Стоял Великий четверг 2 апреля, и Константинополь был совершенно не готов к нападению. В городе началась было паника, но ее удалось успокоить исключительно благодаря присутствию духа и спокойствию императора. Его до глубины души потрясла необходимость воевать в такой святой день. Он приказал войскам устроить демонстрацию силы, выйдя за ворота, но не обмениваясь ударами с врагом, а его лучники на стенах получили приказ стрелять поверх вражеских голов. Крестоносцы не стали продолжать атаку и вскоре ретировались, убив только семерых византийцев. На следующий день Гуго Вермандуа снова отправился урезонивать Готфрида, который в ответ обозвал его рабом за то, что тот так легко согласился на положение вассала. Когда позднее в тот же день Алексей прислал в лагерь гонцов, чтобы предложить войскам Готфрида переправиться в Азию до того, как Готфрид принесет клятву, крестоносцы напали на них, даже не пожелав выслушать. Тогда Алексей решил покончить со всем этим и бросил на врага дополнительные силы. Бывалые имперские вояки были не чета крестоносцам. После короткой схватки франки развернулись и бросились в бегство. Это поражение наконец-то заставило Готфрида осознать свою слабость. Он согласился и принести присягу верности, и переправить армию через Босфор.

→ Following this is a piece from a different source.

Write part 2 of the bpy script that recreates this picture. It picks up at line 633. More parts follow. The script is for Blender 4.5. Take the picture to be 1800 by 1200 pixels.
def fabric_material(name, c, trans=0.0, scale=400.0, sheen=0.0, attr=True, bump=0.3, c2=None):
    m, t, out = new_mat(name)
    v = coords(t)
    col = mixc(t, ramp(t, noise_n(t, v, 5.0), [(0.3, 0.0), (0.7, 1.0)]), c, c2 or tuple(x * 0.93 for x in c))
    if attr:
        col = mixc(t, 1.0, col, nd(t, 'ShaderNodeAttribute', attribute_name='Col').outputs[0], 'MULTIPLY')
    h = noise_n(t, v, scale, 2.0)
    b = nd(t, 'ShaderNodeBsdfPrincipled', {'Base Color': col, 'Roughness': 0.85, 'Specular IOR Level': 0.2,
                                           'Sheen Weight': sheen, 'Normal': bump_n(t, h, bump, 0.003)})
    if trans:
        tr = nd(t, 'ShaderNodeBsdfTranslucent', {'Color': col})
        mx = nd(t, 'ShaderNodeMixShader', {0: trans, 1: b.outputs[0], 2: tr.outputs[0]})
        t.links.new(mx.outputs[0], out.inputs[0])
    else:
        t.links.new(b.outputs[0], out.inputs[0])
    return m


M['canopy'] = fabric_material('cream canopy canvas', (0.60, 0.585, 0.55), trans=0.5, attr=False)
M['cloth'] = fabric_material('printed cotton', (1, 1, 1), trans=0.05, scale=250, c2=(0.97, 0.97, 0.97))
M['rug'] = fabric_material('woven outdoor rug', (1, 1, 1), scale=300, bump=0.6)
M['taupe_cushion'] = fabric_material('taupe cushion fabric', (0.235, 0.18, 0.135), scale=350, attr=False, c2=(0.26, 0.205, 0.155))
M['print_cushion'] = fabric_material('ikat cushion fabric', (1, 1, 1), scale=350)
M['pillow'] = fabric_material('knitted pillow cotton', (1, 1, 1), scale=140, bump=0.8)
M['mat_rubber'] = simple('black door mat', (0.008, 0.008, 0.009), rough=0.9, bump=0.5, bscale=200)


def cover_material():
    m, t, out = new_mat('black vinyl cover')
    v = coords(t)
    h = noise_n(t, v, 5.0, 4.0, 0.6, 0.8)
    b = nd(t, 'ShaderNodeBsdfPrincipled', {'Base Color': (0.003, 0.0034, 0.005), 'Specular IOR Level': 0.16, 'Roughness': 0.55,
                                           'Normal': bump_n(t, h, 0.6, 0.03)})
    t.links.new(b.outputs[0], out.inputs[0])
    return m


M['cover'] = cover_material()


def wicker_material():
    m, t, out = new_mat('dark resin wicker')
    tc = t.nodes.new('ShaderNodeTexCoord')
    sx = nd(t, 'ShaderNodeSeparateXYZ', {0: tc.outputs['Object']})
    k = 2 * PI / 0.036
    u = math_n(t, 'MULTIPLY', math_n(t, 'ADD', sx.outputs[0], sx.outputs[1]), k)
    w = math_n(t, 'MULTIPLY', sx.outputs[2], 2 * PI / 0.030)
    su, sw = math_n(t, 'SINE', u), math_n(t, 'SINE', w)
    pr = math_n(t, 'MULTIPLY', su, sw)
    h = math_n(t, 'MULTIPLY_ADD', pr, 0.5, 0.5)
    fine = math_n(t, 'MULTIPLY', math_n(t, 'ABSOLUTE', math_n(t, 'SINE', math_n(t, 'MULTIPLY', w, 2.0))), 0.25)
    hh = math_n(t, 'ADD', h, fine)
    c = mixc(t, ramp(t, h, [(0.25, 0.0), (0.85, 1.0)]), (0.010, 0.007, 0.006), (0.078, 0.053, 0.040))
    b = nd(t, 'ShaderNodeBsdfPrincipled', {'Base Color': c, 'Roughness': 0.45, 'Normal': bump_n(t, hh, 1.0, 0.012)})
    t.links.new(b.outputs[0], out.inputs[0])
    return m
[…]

Скорее всего, церемония принесения присяги проходила два дня спустя, в Пасхальное воскресенье. Готфрид, Балдуин и все главные сеньоры поклялись признать императора верховным владыкой над всеми завоеванными землями и передать византийским чиновникам все территории, которые прежде принадлежали императору. Император осыпал их деньгами и устроил в их честь пир. Как только с церемониями было покончено, Готфрид и его войска были на кораблях доставлены в Халкидон и отправились в лагерь у Пелеканона на дороге в Никомедию[45]
.У Алексея не было лишнего времени. Разношерстное полчище, вероятно, из всевозможных вассалов Готфрида, которые предпочли добираться через Италию, а возглавлял их, скорее всего, граф Тульский, уже подошло к городским предместьям и дожидалось на берегу Мраморного моря возле Сосфения. Они проявили такую же грубость и агрессивность, что и Готфрид, и с нетерпением дожидались Боэмунда и нормандцев, которые, по их сведениям, уже были недалеко, а между тем император был твердо намерен помешать их соединению с Готфридом. Только после вооруженного конфликта он получил возможность контролировать их передвижения, и, как только Готфрид благополучно переправился через Босфор, их доставили по морю в столицу, где они присоединились к другим небольшим группам крестоносцев, прибывшим через Балканы. Императору понадобились вся его дипломатичность и множество даров, чтобы убедить их предводителей принести ему присягу. Когда наконец они уступили, Алексей придал этому событию еще больше торжественности, пригласив Готфрида и Балдуина лично присутствовать на церемонии. Западные сеньоры проявляли недовольство и вели себя разнузданно. Один из них уселся прямо на императорский трон, за что Балдуин резко отчитал его, напомнив, что он только что стал вассалом императора, и велев ему соблюдать обычаи страны. Тот сердито буркнул, что со стороны императора грубо сидеть, когда столько доблестных воинов стоят на ногах. Алексей, услышав это замечание, велел перевести его слова и пожелал поговорить с рыцарем, и, когда тот стал похваляться своей непревзойденной удалью в поединках, Алексей мягко посоветовал ему попробовать иную тактику в боях с тюрками[46]
.Этот инцидент был типичен для отношений между императором и франками. Неотесанные рыцари с Запада неизбежно оказывались под впечатлением от великолепия дворца с его плавным, обстоятельным церемониалом и спокойных, отточенных манер придворных. Но все это было им ненавистно. Уязвленная гордость делала их строптивыми и грубыми, словно непослушные дети.
После принесения клятв рыцарей и их людей доставили через пролив к армии Готфрида, находившейся на азиатском берегу. Император успел как раз вовремя. 9 апреля в Константинополь прибыл Боэмунд Тарентский.